Qatar Airways shows off Android-powered Boeing 787 Dreamliner

The Boeing 787 Dreamliner is the most-anticipated wide-bodied jet of all-time and the latest example of convergence between the aviation industry and the tech world. Boeing has taken a total of 859 orders since 2004, and so far it has only delivered 14 planes. By end of 2013, it intends to ramp up production to 10 units per month, but even then, most customers still have a wait time of between five and 10 years.

But this isn't a story about the Dreamliner's composite body, or the fact that it uses 20 per cent less fuel than a 767, though: inside all 859 of those planes, each and every seat will be outfitted with an Android-powered entertainment system.

Boeing is offering two flavours of in-flight entertainment and connectivity (IFEC) solutions: the Thales TopSeries Avant, and the Panasonic eX3. Other than it being Android-based, we don't have any details on the eX3 — but, rather conveniently, two days ago, Qatar Airways showed off its recently-delivered 787 Dreamliner at the Farnborough International Airshow in the UK — and inside there are 254 seats, all equipped with the Thales IFEC.

There are two classes in the Qatar Airways 787, economy and business, and they're outfitted with 10in and 17in touchscreen IFECs respectively. The IFECs are completely integrated — all of the hardware is stored in the seat-back unit (there's no under-seat box). And the hardware spec... well, this is the bit that blew my mind.

Each IFEC has an STMicro dual-core ARM processor, 1GB of RAM, and a 256GB (!) SSD. There's also a main server, which features 32 x86 cores (so, quad-CPU Xeon or Opteron), 128GB of RAM, and a further 4TB of SSD storage. Optionally, the Avant can be equipped with what looks like a pull-out Android handset (a Touch Passenger Media Unit) — presumably for running Android apps that aren't suited to the large screen.

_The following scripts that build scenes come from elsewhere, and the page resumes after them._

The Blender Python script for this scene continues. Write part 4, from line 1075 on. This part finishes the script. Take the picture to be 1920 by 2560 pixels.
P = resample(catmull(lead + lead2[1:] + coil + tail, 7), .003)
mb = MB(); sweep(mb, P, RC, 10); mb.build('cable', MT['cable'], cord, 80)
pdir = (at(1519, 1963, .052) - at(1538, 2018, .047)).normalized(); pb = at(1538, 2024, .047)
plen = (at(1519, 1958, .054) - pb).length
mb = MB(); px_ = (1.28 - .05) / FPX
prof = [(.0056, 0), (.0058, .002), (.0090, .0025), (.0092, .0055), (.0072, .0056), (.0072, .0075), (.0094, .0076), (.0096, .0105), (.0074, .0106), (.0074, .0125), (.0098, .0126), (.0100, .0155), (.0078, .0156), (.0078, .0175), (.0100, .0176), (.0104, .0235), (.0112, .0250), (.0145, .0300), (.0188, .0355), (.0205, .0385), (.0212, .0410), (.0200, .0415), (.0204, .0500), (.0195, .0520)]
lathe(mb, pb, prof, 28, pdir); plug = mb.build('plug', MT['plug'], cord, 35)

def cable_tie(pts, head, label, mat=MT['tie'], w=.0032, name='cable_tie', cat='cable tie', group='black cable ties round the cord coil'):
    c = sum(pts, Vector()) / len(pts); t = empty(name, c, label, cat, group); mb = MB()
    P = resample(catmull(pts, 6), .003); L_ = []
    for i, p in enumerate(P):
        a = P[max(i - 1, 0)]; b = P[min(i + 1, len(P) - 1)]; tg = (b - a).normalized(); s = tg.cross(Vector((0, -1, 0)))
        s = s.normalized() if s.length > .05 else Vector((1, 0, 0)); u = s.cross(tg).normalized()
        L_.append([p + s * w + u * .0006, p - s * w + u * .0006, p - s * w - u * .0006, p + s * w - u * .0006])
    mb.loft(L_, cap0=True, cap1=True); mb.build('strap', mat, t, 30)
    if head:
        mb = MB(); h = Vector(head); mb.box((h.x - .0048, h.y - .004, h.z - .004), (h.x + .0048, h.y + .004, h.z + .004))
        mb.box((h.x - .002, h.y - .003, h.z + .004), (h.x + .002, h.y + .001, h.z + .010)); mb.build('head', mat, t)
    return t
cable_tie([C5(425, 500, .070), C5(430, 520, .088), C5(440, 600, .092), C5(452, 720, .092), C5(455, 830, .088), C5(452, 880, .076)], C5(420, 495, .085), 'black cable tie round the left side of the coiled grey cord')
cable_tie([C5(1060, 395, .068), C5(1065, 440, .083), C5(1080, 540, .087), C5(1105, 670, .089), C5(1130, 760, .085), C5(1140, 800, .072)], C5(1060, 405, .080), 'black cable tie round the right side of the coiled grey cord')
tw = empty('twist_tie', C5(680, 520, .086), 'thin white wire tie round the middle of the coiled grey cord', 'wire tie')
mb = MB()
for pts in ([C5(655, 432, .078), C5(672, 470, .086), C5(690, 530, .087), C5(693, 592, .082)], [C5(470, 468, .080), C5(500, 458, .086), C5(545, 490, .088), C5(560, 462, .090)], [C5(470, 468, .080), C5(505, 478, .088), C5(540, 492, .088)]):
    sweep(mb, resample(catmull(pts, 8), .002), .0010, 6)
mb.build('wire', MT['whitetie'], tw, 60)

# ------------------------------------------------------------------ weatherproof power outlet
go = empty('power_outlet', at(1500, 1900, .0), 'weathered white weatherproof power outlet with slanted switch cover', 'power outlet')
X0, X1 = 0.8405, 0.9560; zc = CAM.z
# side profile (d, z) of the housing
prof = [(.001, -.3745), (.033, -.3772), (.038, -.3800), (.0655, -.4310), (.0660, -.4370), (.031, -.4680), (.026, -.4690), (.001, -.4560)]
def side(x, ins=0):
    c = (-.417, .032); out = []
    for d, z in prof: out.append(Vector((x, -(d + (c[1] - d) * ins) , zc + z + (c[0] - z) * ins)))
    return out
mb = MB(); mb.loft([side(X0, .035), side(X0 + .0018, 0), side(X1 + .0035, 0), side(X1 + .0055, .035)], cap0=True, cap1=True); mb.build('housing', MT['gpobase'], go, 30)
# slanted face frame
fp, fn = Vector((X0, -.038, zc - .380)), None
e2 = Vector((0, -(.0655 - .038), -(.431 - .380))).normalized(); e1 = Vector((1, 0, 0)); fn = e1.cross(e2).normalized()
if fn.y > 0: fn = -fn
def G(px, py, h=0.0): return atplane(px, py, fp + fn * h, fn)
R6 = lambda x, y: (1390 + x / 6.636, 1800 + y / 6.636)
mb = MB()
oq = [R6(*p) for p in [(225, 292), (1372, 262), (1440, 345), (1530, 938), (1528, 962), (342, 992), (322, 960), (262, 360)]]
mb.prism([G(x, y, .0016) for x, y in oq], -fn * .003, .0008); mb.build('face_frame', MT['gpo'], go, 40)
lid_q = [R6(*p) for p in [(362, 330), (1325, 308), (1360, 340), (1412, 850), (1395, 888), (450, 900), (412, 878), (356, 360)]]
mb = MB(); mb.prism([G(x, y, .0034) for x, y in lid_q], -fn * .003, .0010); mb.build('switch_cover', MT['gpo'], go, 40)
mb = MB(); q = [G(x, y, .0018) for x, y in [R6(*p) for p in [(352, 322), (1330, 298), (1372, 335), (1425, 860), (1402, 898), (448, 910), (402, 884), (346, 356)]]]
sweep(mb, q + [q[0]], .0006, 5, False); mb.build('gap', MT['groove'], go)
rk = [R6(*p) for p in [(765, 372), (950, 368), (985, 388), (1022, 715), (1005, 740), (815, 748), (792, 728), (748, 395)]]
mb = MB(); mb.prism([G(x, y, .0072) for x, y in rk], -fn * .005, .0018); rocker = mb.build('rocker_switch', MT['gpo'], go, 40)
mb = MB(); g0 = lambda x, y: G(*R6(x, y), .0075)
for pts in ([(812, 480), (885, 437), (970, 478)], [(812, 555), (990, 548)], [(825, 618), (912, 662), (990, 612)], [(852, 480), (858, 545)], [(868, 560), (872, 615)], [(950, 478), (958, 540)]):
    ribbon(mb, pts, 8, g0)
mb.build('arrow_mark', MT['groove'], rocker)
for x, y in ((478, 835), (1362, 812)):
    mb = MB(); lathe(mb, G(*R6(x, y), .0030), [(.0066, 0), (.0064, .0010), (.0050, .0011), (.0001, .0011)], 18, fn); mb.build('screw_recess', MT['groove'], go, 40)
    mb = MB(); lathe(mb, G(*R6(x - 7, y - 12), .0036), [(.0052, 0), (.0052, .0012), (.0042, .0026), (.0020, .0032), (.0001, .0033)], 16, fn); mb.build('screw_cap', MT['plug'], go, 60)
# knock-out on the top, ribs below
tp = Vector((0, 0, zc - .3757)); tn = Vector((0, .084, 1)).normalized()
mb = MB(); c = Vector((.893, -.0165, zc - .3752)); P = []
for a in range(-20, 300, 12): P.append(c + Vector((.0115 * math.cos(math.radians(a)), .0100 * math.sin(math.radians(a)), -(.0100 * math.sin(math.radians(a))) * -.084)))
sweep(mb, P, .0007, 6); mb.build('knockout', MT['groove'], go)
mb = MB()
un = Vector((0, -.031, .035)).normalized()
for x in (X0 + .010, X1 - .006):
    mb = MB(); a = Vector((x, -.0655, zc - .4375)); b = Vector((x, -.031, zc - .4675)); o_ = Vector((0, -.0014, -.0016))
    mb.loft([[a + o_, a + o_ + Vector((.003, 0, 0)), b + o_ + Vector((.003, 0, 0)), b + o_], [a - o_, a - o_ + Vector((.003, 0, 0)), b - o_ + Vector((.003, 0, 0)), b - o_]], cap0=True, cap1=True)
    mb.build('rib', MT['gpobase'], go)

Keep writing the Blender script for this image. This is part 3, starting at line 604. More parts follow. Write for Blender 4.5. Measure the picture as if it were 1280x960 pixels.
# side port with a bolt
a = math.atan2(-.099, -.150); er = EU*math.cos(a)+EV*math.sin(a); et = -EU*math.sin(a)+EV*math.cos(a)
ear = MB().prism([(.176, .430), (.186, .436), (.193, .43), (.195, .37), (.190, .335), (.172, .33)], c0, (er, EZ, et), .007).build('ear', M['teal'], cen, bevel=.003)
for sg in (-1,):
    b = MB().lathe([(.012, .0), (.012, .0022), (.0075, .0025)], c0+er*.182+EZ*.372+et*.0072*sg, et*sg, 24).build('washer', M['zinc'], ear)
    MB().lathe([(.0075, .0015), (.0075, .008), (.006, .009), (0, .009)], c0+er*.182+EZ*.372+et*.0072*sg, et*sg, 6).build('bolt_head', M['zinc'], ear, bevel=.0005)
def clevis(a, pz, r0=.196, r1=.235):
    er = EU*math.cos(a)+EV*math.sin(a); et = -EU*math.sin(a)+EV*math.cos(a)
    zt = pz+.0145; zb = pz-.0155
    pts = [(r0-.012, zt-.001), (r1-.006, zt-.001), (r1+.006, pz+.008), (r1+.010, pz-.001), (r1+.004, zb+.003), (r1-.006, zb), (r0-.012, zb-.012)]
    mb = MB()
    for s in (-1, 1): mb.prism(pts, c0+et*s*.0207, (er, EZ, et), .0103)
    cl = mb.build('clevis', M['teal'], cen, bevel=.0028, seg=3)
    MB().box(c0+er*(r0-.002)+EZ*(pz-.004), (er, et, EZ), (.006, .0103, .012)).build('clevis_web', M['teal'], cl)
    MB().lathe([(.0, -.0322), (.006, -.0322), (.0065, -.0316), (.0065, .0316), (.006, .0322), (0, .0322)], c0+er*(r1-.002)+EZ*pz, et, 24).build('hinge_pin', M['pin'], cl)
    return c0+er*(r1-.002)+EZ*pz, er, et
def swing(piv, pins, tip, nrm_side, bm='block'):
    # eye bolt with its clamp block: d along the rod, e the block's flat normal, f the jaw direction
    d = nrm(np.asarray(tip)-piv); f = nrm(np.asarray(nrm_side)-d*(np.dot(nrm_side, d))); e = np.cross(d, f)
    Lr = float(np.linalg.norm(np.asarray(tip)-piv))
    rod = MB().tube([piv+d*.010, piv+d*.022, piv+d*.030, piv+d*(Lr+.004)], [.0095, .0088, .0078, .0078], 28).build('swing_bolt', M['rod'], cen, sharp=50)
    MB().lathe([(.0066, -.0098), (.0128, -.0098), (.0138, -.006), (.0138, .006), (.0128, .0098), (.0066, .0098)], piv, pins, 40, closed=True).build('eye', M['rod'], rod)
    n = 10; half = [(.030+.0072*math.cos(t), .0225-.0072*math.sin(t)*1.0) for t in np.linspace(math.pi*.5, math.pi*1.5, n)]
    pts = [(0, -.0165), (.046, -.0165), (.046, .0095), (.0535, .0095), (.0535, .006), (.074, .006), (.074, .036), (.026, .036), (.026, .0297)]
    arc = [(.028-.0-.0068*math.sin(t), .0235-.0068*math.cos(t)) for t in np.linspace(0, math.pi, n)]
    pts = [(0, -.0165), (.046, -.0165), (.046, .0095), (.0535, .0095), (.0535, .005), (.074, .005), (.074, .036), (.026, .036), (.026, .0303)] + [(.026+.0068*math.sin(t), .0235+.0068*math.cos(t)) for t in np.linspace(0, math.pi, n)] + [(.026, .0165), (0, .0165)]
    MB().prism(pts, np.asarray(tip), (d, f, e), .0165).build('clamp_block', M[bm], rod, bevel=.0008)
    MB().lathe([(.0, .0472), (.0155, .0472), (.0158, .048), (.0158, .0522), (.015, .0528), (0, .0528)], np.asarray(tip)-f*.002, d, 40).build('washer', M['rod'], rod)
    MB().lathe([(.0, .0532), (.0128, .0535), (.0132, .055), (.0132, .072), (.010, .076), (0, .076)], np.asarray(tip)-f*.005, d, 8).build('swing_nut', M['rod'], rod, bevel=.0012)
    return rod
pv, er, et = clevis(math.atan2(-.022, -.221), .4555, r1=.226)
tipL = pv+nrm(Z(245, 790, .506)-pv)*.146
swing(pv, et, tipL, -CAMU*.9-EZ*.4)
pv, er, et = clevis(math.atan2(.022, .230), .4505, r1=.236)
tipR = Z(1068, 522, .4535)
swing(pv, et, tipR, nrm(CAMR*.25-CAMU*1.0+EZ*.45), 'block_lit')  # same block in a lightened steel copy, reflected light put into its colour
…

Software-wise, we don't know much beyond the fact that both the Thales and Panasonic units will run a customised version of Android. Given the time frame, we're probably talking about Android 2.3 or 3.0 — but looking at the photo (top), which looks nothing like Android except for the three buttons in the bottom right corner, Thales is probably just using Android because a) it's free, and b) it has a large software ecosystem that passengers can leverage.

All told, a Qatar Airways Dreamliner has 508 ARM cores, 32 x86 cores, 382GB of RAM, and 69 terabytes of solid-state storage. Apparently the planes will also be outfitted with Wi-Fi — no surprise there — and 3G GSM, presumably via a GSM microcell, which bounces phone calls and data off a satellite and back down to earth. You should be able to make normal telephone calls on your mobile phone, perhaps even without incurring additional fees — except during taxi, take off, and landing, of course. British Airways is also expected to use the Thales system in its Boeing 787s (and in its Airbus A380s) when they roll out next year.

Now, here's the crazy bit: according to VR-Zone, the TopSeries Avant is 80 per cent lighter than other IFEC solutions that use hard drives and under-seat boxes. Multiplied by 254, using back-of-the-napkin math, this results in a fuel economy improvement of 0.8 per cent — or, assuming two flights a day, a saving of 528 gallons of jet fuel. In a year, that's a saving of nearly £1 million — which is rather more than the cost of 69 terabytes of solid-state storage.

This is why, incidentally, airlines constantly refurbish their planes with lighter, more advanced furnishings — and why the 787, which is made from composite materials instead of aluminium, uses 20 per per cent less fuel than the similarly-sized Boeing 767.